Let’s say you run PR or IR for a large company.
You struggle every day to communicate with stakeholders. If your CEO is typical, they are irritated by press coverage and frustrated at their inability to “get out their story.”
Imagine if you told the CEO there was a new technology that would let them communicate directly in real time to every employee, investor and regulator. Moreover, it doesn’t cost anything.
You would think they would be interested, right?
That service has existed for years, of course. It’s social media. Currently, that means Twitter, LinkedIn and Instragram, though it could evolve to Discord, Telegram or some other service.
In one of the more abiding mysteries of corporate life, CEOs who would never post on social media spend oodles of time and money on PR and marketing and town halls and interviews with individual reporters.
They have the opportunity to address the entire world directly and they don’t take it.
It’s strange.
Only 20% of CEOs in the S&P 500 even have Twitter accounts. And it’s clear from reading them that most are run by PR teams.
In 2022, you don’t have to write it yourself, but it has to sound like you did.
Whatever you think of Elon Musk, he clearly writes his own material.
Musk has used that authenticity and his audience of 110 million followers to promote everything from his businesses, Tesla and SpaceX, to his views on the war in Ukraine. He has huge mindshare and it’s reflected to some degree in his P/E ratio.

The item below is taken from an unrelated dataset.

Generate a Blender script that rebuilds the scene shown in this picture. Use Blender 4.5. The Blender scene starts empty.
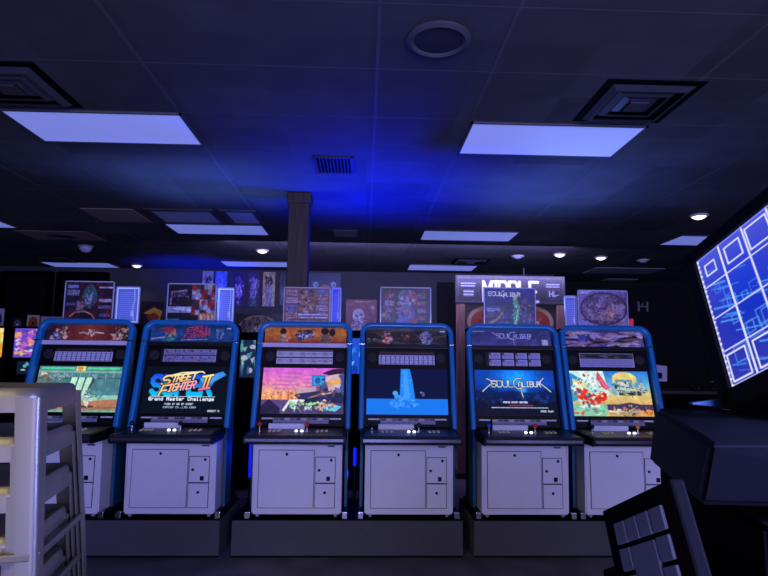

Obviously, there are good reasons to be wary of posting on social media. Plenty of things can go wrong. But increasingly, whatever is said in a town hall or on a hot mic or in a private text to Elon Musk could end up online as well.
Also, you don’t have to be controversial like Musk, just authentic. Write about who you are and what you’ve done.
The best explanation I can come up with for the lack of CEOs on social media is that they are risk averse and think it is not something CEOs should do.
They don’t see other CEOs doing it and they fear that investors will perceive it as a waste of time i.e. they should be “running the company.”
Meanwhile, running the company involves spending a large amount of time and money on PR and town halls and marketing and interviews all in an effort to promote the company’s message.
Twitter has done research that shows younger executives and women are much more likely to post so change may be inevitable.
One issue may be that CEOs think social media is only Twitter.
If you want to see what the future might look like check out the Instagram account of Thasunda Brown Duckett, a former JPMorgan executive who is now the CEO of TIAA.
It’s a steady drumbeat of who she is, what she does and what she believes. https://www.instagram.com/thasunda/
At some point we may see CEOs claim that there is no more effective and efficient way to reach large audiences.